Goal statements will be finalized once you are back at your “home” table. Use the feedback to guide conversation, and capture your FINAL GOAL STATEMENT on the flipchart template provided.

Post.

Exercise 4: Developing Objectives (45 minutes)

Your task for this exercise is to help the group develop 3-4 DRAFT objectives for your identified priority area/goal.

1.  Use the flipchart page template provided with PRIORITY AREA: xxx, GOAL: XXX, and OBJECTIVES: 1, 2, 3, 4.

2.  Reread the final goal statement to the group.

3.  Share the definition/example of an objective (see written example and information below):

OBJECTIVES…

·  Describe the steps that will take place in order to achieve the behavior change(s) described by your goals.

·  Break down goal statements into manageable parts -- typically 2-4 action-oriented phrases to further break down/specify what you are trying to achieve in each goal.

·  Are SMART: Specific, measurable, achievable, realistic, time-bound.

·  GOALS and OBJECTIVES describe the “WHAT” of your plan. GOALS are broad and OBJECTIVES lend specificity and precision to the goal.

4.  INDIVIDUAL WRITE, PAIRS DISCUSSION, TABLE TOP: You can start by asking workgroup members to write objectives individually, then share/compare with a partner, then share/compare as a large group. As you note ideas, ask: Who else has something similar?

5.  Probes:

a.  What do we mean by this objective? How would we break it down into its three most important parts? Or what are the three biggest ideas that feed into this goal statement?

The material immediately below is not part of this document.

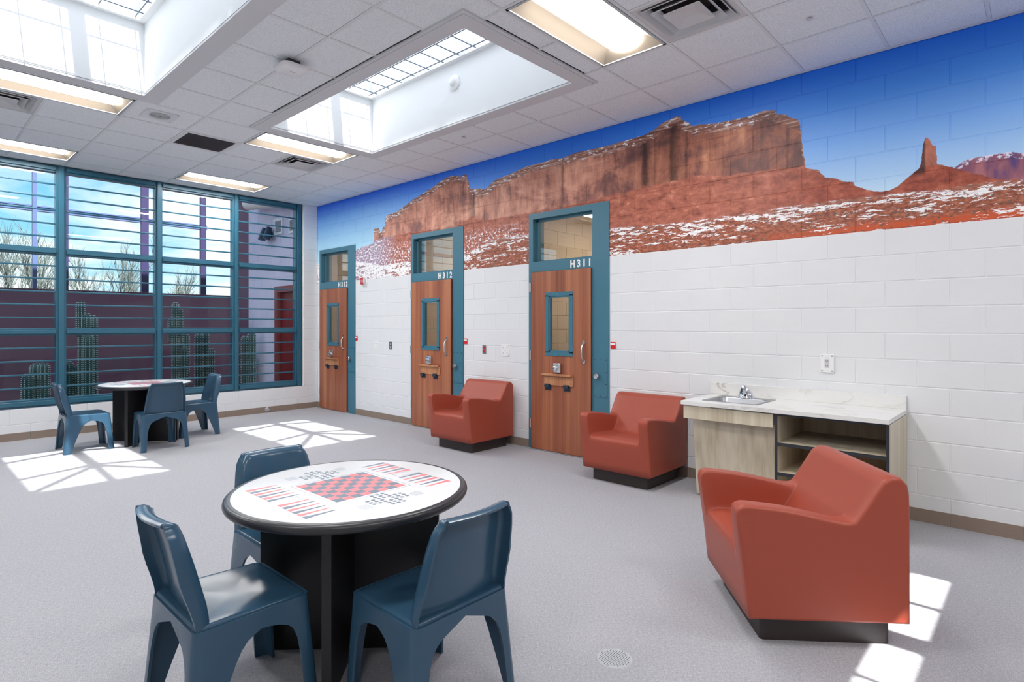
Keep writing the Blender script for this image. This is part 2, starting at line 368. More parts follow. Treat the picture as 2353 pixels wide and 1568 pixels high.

b.  Sometimes it helps to literally break the goal statement out into clauses and ask: What do we mean by this clause? What are we trying to achieve here?

6.  As you near the end of 45 minutes, reread objectives and ask for agreement/consensus on major ideas. THE OBJECTIVES DO NOT HAVE TO BE PERFECT!

7.  Capture final objectives on your prepared flipchart. These should be written in NEAT, LARGE, CLEAR letters as other groups will be reading your chart and offering comments! Please post your flipchart page where directed on the wall/easel.

8.  Facilitator will bring flip chart with final goal statement and draft objectives to the main meeting room to share with other workgroups.